Seychelles DMCs move to capture share of South America’s market


15-September-2012

A beach scene in Seychelles (left) and a majestic cathedral in Brazil

Brazil’s soaring financial power has increased outbound tourism from the South American nation and tourism dependent countries are now all working hard to entice Brazilian holiday makers to their shores. 

The ultimate symbol of the Brazilian extraordinary potential in travel growth has also incited Seychelles to put the right mechanisms into place to welcome Brazilian visitors.

The Seychelles Minister for Tourism and Culture, Alain St Ange, was recently in Brazil and Argentina to work with his counterparts and with the partner tour operators to unlock the potential of the markets for Seychelles.

Also present were David Germain, the Seychelles Tourism Board (STB) director for Africa and the Americas, who evaluated the potential of the Brazilian market and looked at how to build on the twin-centre approach with South Africa in order to attract Brazilians to Seychelles after a first stop in Africa.

Just weeks following this official visit in Brazil, Mr Germain was in Seychelles to meet the island’s local tourism operators to generate their interest for the Seychelles move on the Brazilian market.

In recent trade meetings on Praslin and La Digue, Mr Germain announced that he had gained the support of all Seychelles DMCs to come on board to work together on the South American market.

Many of the DMCs have now appointed Brazilian representations in Sao Paolo and Argentina to promote them and they will be making their own move in that region to capture the market.

Mr Germain said air accessibility is the key factor that is opening Seychelles as a potential market for Brazil and the South American markets.

“The United Nations World Tourism Organisation has confirmed that Brazil is the next big tourism market for the upcoming five to ten years.
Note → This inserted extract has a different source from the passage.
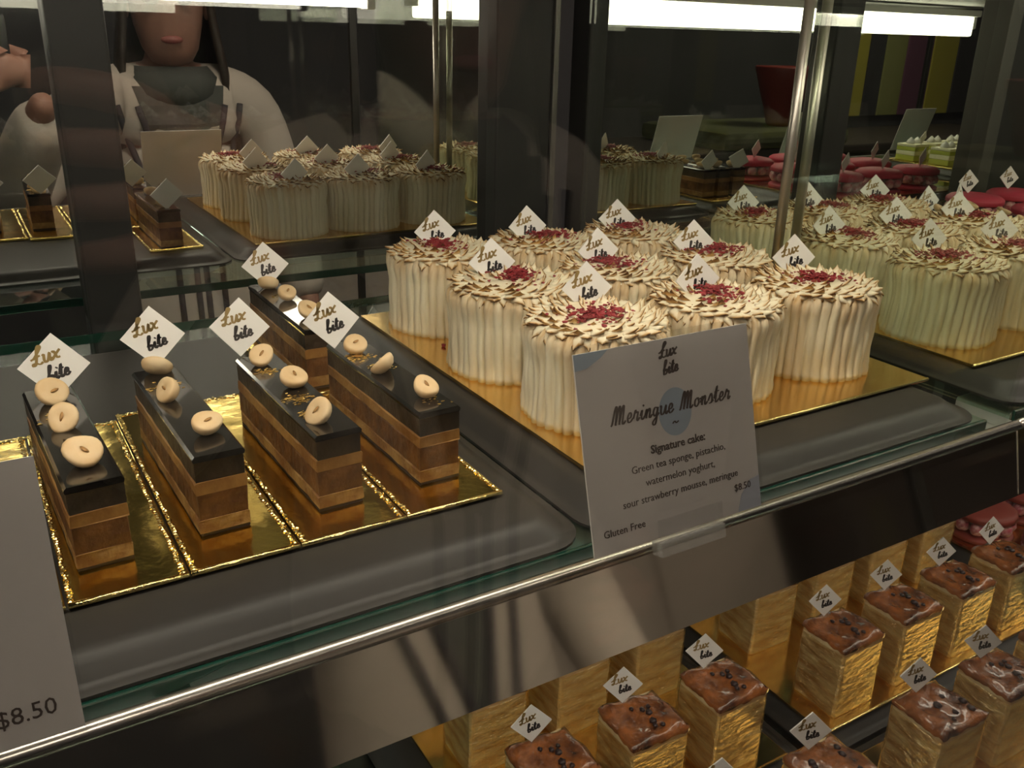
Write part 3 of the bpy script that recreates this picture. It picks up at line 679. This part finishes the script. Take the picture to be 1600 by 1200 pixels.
for j, y in enumerate((1.85, 2.25, 2.65)):
    for i, x in enumerate((4.32, 4.73, 5.14)):
        macaron(x, y, ZL, 'macaron_red', 'dark red macaron on the lower shelf, %s of the %s' % (NM[i], ROW[j]), 'lower red macarons', k)
        if j < 2: cake_tag(x-.02, y+.05, ZL+.235, 'diamond tag on the %s lower red macaron of the %s' % (NM[i], ROW[j]), rz=-.4, sc=.86)
        k += 1

# ================================================================== PRICE CARDS
def price_card(xr, label, full, sc=1.0):
    wd_, ht = .49, .437
    t = thing('price_card', W(xr-wd_, 1.302, -.032), label, 'price card', 'price cards clipped to the fascia'); t.rotation_euler = (-.272, 0, 0)
    mb = MB(); mb.box(0, wd_, 0, .004, 0, ht); build(mb, 'paper', 'sign_paper', t)
    mb = MB(); mb.box(-.006, wd_+.006, -.006, -.004, -.004, ht+.016); build(mb, 'clear_sleeve', 'clear_plastic', t)
    mb = MB(); mb.box(.165, .355, -.020, .016, -.040, -.006, .004); build(mb, 'plastic_clip', 'milky_plastic', t); mb = MB(); mb.box(.165, .355, -.016, -.012, -.006, .045, .001); build(mb, 'clip_flap', 'clear_plastic', t)
    def txt(s, x, z, size, m='ink_brown', align='CENTER', bold=0.0, nm='lettering'):
        o = mobj(nm, font_mesh(s, size, m, align, bold), t, (x*U, -.0012*U, z*U)); o.rotation_euler = (PI/2, 0, 0); return o
    def patch(nm, m, fn):
        mb = MB(); p = fn; mb.grid([[(a, y, b) for a, b in p] for y in (-.0004, .0)], True, True, True); build(mb, nm, m, t)
    if full:
        patch('blue_dot', 'sign_blue', [(.255+.047*math.cos(q*PI/16), .272+.054*math.sin(q*PI/16)) for q in range(32)])
        patch('blue_corner', 'sign_blue', [(0, ht), (0, ht-.035), (.03, ht-.033), (.07, ht-.015), (.09, ht)])
        patch('pale_blue_corner', 'sign_pale_blue', [(wd_, 0), (wd_, .075), (wd_-.03, .07), (wd_-.06, .04), (wd_-.075, 0)])
        mb = MB(); h = .0155; script(mb, 'Lux', .255-script_width('Lux')*h/2-.006, .395, h, .0042, .3, .08, -.0006); script(mb, 'bite', .255-script_width('bite')*h/2-.002, .358, h*.95, .0042, .3, .08, -.0006); build(mb, 'logo', 'ink_brown', t)
        mb = MB(); h = .0205; w_ = script_width('Meringue Monster')*h*1.12; script(mb, 'Meringue Monster', .248-w_/2, .272, h, .0038, .25, .0, -.0008, track=1.12); build(mb, 'title', 'ink_brown', t)
        mb = MB(); script(mb, '~', .243, .243, .018, .003, .2, 0, -.0008); build(mb, 'dot_mark', 'ink_brown', t)
        txt('Signature cake:', .255, .192, .0262, bold=.0006)
        txt('Green tea sponge, pistachio,', .255, .158, .0238); txt('watermelon yoghurt,', .255, .124, .0238); txt('sour strawberry mousse, meringue', .255, .088, .0238)
        txt('$8.50', .435, .052, .0235); txt('Gluten Free', .085, .036, .0235)
    else:
        txt('$8.50', .415, .036, .038)
    return t
price_card(1.513, 'white price card with blue dot reading Meringue Monster', True)
price_card(.030, 'white price card cut off at the left edge showing $8.50', False)
def blank_card(x, label):
    t = thing('price_card', W(x, 1.302, -.032), label, 'price card', 'price cards clipped to the fascia'); t.rotation_euler = (-.272, 0, 0)
    mb = MB(); mb.box(0, .49, 0, .004, 0, .437); build(mb, 'paper', 'sign_paper', t)
    mb = MB(); mb.box(.165, .355, -.020, .016, -.040, -.006, .004); build(mb, 'plastic_clip', 'milky_plastic', t); mb = MB(); mb.box(.165, .355, -.016, -.012, -.006, .045, .001); build(mb, 'clip_flap', 'clear_plastic', t)
blank_card(5.15, 'white card back mirrored behind the far layered slices'); blank_card(6.75, 'white card back mirrored behind the pink macarons'); blank_card(8.4, 'white card back mirrored behind the lime cakes')

# ================================================================== PHOTOGRAPHER (seen in the mirror)
def skin_mesh(name, m, joints, edges, radii, sub=2, mods=None):
    me = bpy.data.meshes.new(name); me.from_pydata([tuple(j) for j in joints], edges, []); me.update()
    o = bpy.data.objects.new(name, me); COL.objects.link(o)
    md = o.modifiers.new('skin', 'SKIN'); md.use_smooth_shade = True
    if not me.skin_vertices: 
        bm = bmesh.new(); bm.from_mesh(me); bm.verts.layers.skin.verify(); bm.to_mesh(me); bm.free()
    for i, r in enumerate(radii):
        rr = r if isinstance(r, tuple) else (r, r); me.skin_vertices[0].data[i].radius = rr
        me.skin_vertices[0].data[i].use_root = (i == 0)
    s = o.modifiers.new('sub', 'SUBSURF'); s.levels = sub; s.render_levels = sub
    dg = bpy.context.evaluated_depsgraph_get(); nm = bpy.data.meshes.new_from_object(o.evaluated_get(dg)); bpy.data.objects.remove(o); bpy.data.meshes.remove(me)
    nm.name = name; nm.materials.clear(); nm.materials.append(MATS[m]); nm.polygons.foreach_set('use_smooth', [True]*len(nm.polygons)); return nm
PX, PY = .42, -.43                       # feet (metres)
per = thing('person', (PX, PY, 0.0), 'photographer in pale jacket with dark piping holding up a phone, mirrored', 'person')
per.scale = (1, 1, 1.052)
# metre coordinates relative to the feet; faces +y
HZ = 1.445                               # head centre
J = [(0, 0, .86), (0, .0, 1.02), (0, .01, 1.16), (0, .0, 1.27), (0, .005, 1.325), (0, .02, 1.37),       # pelvis..neck
     (.175, 0, 1.25), (.26, .06, 1.04), (.02, .30, 1.20),                                            # right arm bent across
     (-.175, 0, 1.25), (-.36, .10, 1.13), (-.34, .33, 1.36),                                          # left arm
     (.09, 0, .82), (.10, .02, .46), (.10, -.02, .08), (.10, .12, .03), (-.09, 0, .82), (-.10, .02, .46), (-.10, -.02, .08), (-.10, .12, .03)]
J[8] = (.25, .10, .80); J[7] = (.235, -.02, 1.01); J[10] = (-.34, .12, 1.08); J[11] = (-.27, .35, 1.29)
Ed = [(0, 1), (1, 2), (2, 3), (3, 4), (4, 5), (3, 6), (6, 7), (7, 8), (3, 9), (9, 10), (10, 11), (0, 12), (12, 13), (13, 14), (14, 15), (0, 16), (16, 17), (17, 18), (18, 19)]
Rd = [(.13, .10), (.12, .09), (.13, .10), (.11, .08), .05, .048,     .055, .04, .022, .055, .04, .022, .08, .055, .04, .03, .08, .055, .04, .03]
body = skin_mesh('body', 'skin', J, Ed, Rd)
mobj('body', body, per)
# head with face
hb = MB()
prof = [(.018, -.118), (.040, -.110), (.055, -.085), (.066, -.045), (.073, 0), (.077, .04), (.072, .08), (.052, .108), (.02, .122), (.0, .124)]
hb.lathe(prof, 24, cap1=False)
hb.v = [(x, y*1.18+(.012 if z < -.05 and y > 0 else 0)+(.022*math.exp(-(x/.012)**2-((z+.025)/.022)**2) if y > .02 else 0)-(.008*math.exp(-((abs(x)-.030)/.014)**2-((z-.006)/.012)**2) if y > .02 else 0), z) for x, y, z in hb.v]
for s in (-1, 1): hb.ico((s*.076, -.004, -.01), .022, 2, (.35, .8, 1.2))
head = mobj('head', hb.mesh('head', 'skin', True, raw=True), per, (0, .045, HZ)); head.rotation_euler = (-.12, 0, .15)
for s in (-1, 1):
    mb = MB(); mb.ico((s*.030, .080, .006), .011, 2, (1.3, .6, .8)); mobj('eye', mb.mesh('eye', 'eye', True, raw=True), head)
mb = MB(); mb.ico((0, .083, -.062), .022, 2, (1.0, .35, .35)); mobj('mouth', mb.mesh('mouth', 'lip', True, raw=True), head)
mb = MB()
mb.lathe([(.135, -.31), (.125, -.22), (.112, -.12), (.098, -.04), (.092, .02), (.094, .07), (.080, .11), (.045, .135), (.0, .142)], 28, cap0=False, cap1=False)
keep = [f for f in mb.f if not all(mb.v[i][1] > .035 and mb.v[i][2] < .075 for i in f)]
mb.f = keep; mb.v = [(x, y*1.12-.014, z) for x, y, z in mb.v]; hm = mb.mesh('hair', 'hair', True, raw=True); ho = mobj('hair', hm, head)
sd = ho.modifiers.new('thick', 'SOLIDIFY'); sd.thickness = .012
# jacket: torso + sleeves
JJ = [(0, -.005, .58), (0, -.005, .85), (0, 0, 1.06), (0, .005, 1.18), (0, 0, 1.265), (.17, 0, 1.245), J[7], (J[8][0], J[8][1]-.01, J[8][2]+.03), (-.17, 0, 1.245), J[10], (J[11][0], J[11][1]-.02, J[11][2]-.02)]
JE = [(0, 1), (1, 2), (2, 3), (3, 4), (4, 5), (5, 6), (6, 7), (4, 8), (8, 9), (9, 10)]
JR = [(.215, .16), (.18, .135), (.16, .125), (.165, .12), (.10, .085), .078, .062, .048, .078, .062, .048]
jk = skin_mesh('jacket', 'jacket', JJ, JE, JR); jo = mobj('jacket', jk, per)
# shirt front and lapel piping laid on the chest surface
from mathutils.bvhtree import BVHTree
bv = BVHTree.FromPolygons([v.co.copy() for v in jk.vertices], [tuple(p.vertices) for p in jk.polygons])
def chest(x, z, off):
    h = bv.ray_cast(Vector((x, 1.0, z)), Vector((0, -1, 0)))
    return Vector((x, (h[0].y if h[0] else .08)+off, z))
zs = [.94+.35*k/10 for k in range(11)]
def half(z): return .006+(z-.94)*.24
mb = MB(); mb.grid([[chest(q*half(z), z, .003) for q in (-1, -.5, 0, .5, 1)]+[chest(q*half(z), z, -.004) for q in (1, .5, 0, -.5, -1)] for z in zs], True, True, True); mobj('shirt', mb.mesh('shirt', 'shirt', raw=True), per)
for q in (-1, 1):
    for o_ in (.004, .040):
        mb = MB(); mb.tube([chest(q*(half(max(z, .94))+o_), z, .003) for z in [.60, .70, .80, .88]+zs[:-1]], .0065, 8); mobj('piping', mb.mesh('piping', 'piping', True, raw=True), per)
mb = MB(); mb.lathe([(.060, 1.245), (.090, 1.25), (.104, 1.275), (.100, 1.305), (.075, 1.325), (.058, 1.315)], 24, (0, .012, 0), cap0=False, cap1=False); mobj('scarf', mb.mesh('scarf', 'shirt', True, raw=True), per)
tr = skin_mesh('trousers', 'trousers', [(0, 0, .88), (0, 0, .8), (.09, 0, .74), (.10, .02, .46), (.10, -.02, .07), (-.09, 0, .74), (-.10, .02, .46), (-.10, -.02, .07)], [(0, 1), (1, 2), (2, 3), (3, 4), (1, 5), (5, 6), (6, 7)], [(.15, .11), (.15, .12), .10, .075, .065, .10, .075, .065]); mobj('trousers', tr, per)
for s in (-1, 1):
    mb = MB(); mb.box(s*.1-.045, s*.1+.045, -.07, .19, 0, .075, .03); mobj('shoe', mb.mesh('shoe', 'trousers', True, raw=True), per)
# hands: palm and five fingers each
def hand(cx, cy, cz, side, nm='hand'):
    js = [(cx, cy, cz)]; ed = []; rd = [.024]
    js.append((cx-side*.045, cy+.03, cz+.01)); ed.append((0, 1)); rd.append((.03, .016))
    for f, (dz, l) in enumerate(((.032, .9), (.012, 1.0), (-.008, .95), (-.028, .75))):
        b = len(js); js += [(cx-side*.055, cy+.035, cz+.01+dz), (cx-side*(.055+.030*l), cy+.042, cz+.012+dz*1.15), (cx-side*(.055+.055*l), cy+.034, cz+.012+dz*1.2)]
        ed += [(1, b), (b, b+1), (b+1, b+2)]; rd += [.0095, .0085, .007]
    b = len(js); js += [(cx-side*.02, cy-.004, cz+.028), (cx-side*.045, cy-.012, cz+.038), (cx-side*.066, cy-.012, cz+.036)]; ed += [(0, b), (b, b+1), (b+1, b+2)]; rd += [.012, .010, .008]
    return mobj(nm, skin_mesh(nm, 'skin', js, ed, rd, 1), per)
hand(-.285, .385, 1.325, 1); hand(.25, .10, .76, 1)
# phone just behind the lens
ph = thing('phone', (0, 0, 0), 'black phone held level by the photographer, mirrored beside the left post', 'phone')
ph.location = W(0, -.035, 1)-Vector((0, 0, 0))
mb = MB(); mb.box(-.035, .105, -.010, -.001, -.058, .012, .003); mobj('case', mb.mesh('case', 'phone', raw=True), ph)
mb = MB(); mb.box(-.030, .100, -.0112, -.0101, -.053, .007); mobj('screen', mb.mesh('screen', 'phone', raw=True), ph)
With a population of two hundred million, 50% are the working class and they represent the segment of Brazilians spending power. Qatar Airways, Emirates Airline and South African Airways are flying to the South American destinations. In 2013 Etihad Airways will fly to this destination giving additional boost of air accessibility,” Mr Germain said.

Seychelles is anticipating a growth in its honeymoon niche market segment from Brazil. According to Mr Germain “there’s an ever increasing trend of newlyweds flying to exotic destinations for their honeymoon. The Brazilian honeymooners are a target market for Seychelles,” said Mr Germain.

He also noted that the combination package of safari in South Africa, or a desert in Dubai combined with a honeymoon or a romantic beach holiday in Seychelles is the perfect luxury tailored holiday being proposed as the twin-centre destination packages for South American market.

For the South African market as from January 2013 the number of flights on the Seychelles-South Africa routes will increase from two to four weekly flights.

Minister St Ange said that this move will further boost the South African market potential.
“Doubling the number of seats to South Africa is a big gamble in one way, but it can be achieved if we all work together to open up new markets that will help to double the number of visitors from South Africa or travelling through South Africa. We need to give that support to make the four flights by Air Seychelles really work,’’ said Minister St Ange while chairing the tourism trade meetings on Praslin and La Digue.

“South Africa is Seychelles’ fifth most important tourism market. Over the last six years the number of visitors from South Africa has increased tremendous and the potential exists for it to grow even further. Our offices have changed our marketing strategies to make the South African market even more viable for Seychelles now that we have increased air access capacity,” added Mr Germain.